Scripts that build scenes
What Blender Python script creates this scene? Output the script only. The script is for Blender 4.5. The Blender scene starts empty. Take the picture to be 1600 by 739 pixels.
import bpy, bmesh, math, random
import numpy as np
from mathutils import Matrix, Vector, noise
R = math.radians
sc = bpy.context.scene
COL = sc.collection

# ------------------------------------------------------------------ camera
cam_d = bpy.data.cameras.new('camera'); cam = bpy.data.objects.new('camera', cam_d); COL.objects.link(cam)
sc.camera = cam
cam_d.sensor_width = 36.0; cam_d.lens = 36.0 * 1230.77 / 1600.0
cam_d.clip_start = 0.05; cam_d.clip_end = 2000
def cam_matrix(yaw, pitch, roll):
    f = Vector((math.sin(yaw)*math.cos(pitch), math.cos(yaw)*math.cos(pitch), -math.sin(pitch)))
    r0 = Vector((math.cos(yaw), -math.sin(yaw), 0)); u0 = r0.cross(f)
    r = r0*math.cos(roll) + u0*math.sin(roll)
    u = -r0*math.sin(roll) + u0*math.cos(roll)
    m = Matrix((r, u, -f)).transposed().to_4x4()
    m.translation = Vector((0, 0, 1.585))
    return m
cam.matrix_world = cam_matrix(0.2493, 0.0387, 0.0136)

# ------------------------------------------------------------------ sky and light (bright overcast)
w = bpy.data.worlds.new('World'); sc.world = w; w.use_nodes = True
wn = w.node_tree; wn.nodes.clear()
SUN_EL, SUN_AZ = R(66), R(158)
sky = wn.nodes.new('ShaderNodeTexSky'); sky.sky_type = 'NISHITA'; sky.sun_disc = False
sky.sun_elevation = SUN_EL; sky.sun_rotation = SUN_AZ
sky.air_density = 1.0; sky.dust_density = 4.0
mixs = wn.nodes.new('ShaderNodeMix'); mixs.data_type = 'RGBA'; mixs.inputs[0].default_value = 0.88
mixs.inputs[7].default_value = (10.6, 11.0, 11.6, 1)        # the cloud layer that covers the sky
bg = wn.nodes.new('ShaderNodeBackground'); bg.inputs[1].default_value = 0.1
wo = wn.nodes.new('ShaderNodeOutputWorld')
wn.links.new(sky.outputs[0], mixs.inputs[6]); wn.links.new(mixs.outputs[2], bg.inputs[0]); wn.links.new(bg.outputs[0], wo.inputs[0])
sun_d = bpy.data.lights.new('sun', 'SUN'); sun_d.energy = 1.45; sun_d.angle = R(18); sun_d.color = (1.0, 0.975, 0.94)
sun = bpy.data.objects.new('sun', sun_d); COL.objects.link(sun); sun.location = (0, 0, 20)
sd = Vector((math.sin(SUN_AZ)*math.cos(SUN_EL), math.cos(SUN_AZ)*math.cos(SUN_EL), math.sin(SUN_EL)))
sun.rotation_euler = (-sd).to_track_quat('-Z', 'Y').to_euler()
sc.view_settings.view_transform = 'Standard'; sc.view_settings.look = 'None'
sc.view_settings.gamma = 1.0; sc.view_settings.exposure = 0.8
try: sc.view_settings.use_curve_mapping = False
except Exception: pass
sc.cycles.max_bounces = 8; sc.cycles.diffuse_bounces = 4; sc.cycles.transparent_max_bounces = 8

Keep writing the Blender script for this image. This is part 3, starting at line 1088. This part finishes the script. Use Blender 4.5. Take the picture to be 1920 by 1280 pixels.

> **Prompt**
Retype the entries exactly, including every line.

> **Answer in full**
What Blender Python script creates this scene? Output the script only. The script is for Blender 4.5. The Blender scene starts empty. Take the picture to be 1600 by 739 pixels.
import bpy, bmesh, math, random
import numpy as np
from mathutils import Matrix, Vector, noise
R = math.radians
sc = bpy.context.scene
COL = sc.collection

# ------------------------------------------------------------------ camera
cam_d = bpy.data.cameras.new('camera'); cam = bpy.data.objects.new('camera', cam_d); COL.objects.link(cam)
sc.camera = cam
cam_d.sensor_width = 36.0; cam_d.lens = 36.0 * 1230.77 / 1600.0
cam_d.clip_start = 0.05; cam_d.clip_end = 2000
def cam_matrix(yaw, pitch, roll):
    f = Vector((math.sin(yaw)*math.cos(pitch), math.cos(yaw)*math.cos(pitch), -math.sin(pitch)))
    r0 = Vector((math.cos(yaw), -math.sin(yaw), 0)); u0 = r0.cross(f)
    r = r0*math.cos(roll) + u0*math.sin(roll)
    u = -r0*math.sin(roll) + u0*math.cos(roll)
    m = Matrix((r, u, -f)).transposed().to_4x4()
    m.translation = Vector((0, 0, 1.585))
    return m
cam.matrix_world = cam_matrix(0.2493, 0.0387, 0.0136)

# ------------------------------------------------------------------ sky and light (bright overcast)
w = bpy.data.worlds.new('World'); sc.world = w; w.use_nodes = True
wn = w.node_tree; wn.nodes.clear()
SUN_EL, SUN_AZ = R(66), R(158)
sky = wn.nodes.new('ShaderNodeTexSky'); sky.sky_type = 'NISHITA'; sky.sun_disc = False
sky.sun_elevation = SUN_EL; sky.sun_rotation = SUN_AZ
sky.air_density = 1.0; sky.dust_density = 4.0
mixs = wn.nodes.new('ShaderNodeMix'); mixs.data_type = 'RGBA'; mixs.inputs[0].default_value = 0.88
mixs.inputs[7].default_value = (10.6, 11.0, 11.6, 1)        # the cloud layer that covers the sky
bg = wn.nodes.new('ShaderNodeBackground'); bg.inputs[1].default_value = 0.1
wo = wn.nodes.new('ShaderNodeOutputWorld')
wn.links.new(sky.outputs[0], mixs.inputs[6]); wn.links.new(mixs.outputs[2], bg.inputs[0]); wn.links.new(bg.outputs[0], wo.inputs[0])
sun_d = bpy.data.lights.new('sun', 'SUN'); sun_d.energy = 1.45; sun_d.angle = R(18); sun_d.color = (1.0, 0.975, 0.94)
sun = bpy.data.objects.new('sun', sun_d); COL.objects.link(sun); sun.location = (0, 0, 20)
sd = Vector((math.sin(SUN_AZ)*math.cos(SUN_EL), math.cos(SUN_AZ)*math.cos(SUN_EL), math.sin(SUN_EL)))
sun.rotation_euler = (-sd).to_track_quat('-Z', 'Y').to_euler()
sc.view_settings.view_transform = 'Standard'; sc.view_settings.look = 'None'
sc.view_settings.gamma = 1.0; sc.view_settings.exposure = 0.8
try: sc.view_settings.use_curve_mapping = False
except Exception: pass
sc.cycles.max_bounces = 8; sc.cycles.diffuse_bounces = 4; sc.cycles.transparent_max_bounces = 8

Keep writing the Blender script for this image. This is part 3, starting at line 1088. This part finishes the script. Use Blender 4.5. Take the picture to be 1920 by 1280 pixels.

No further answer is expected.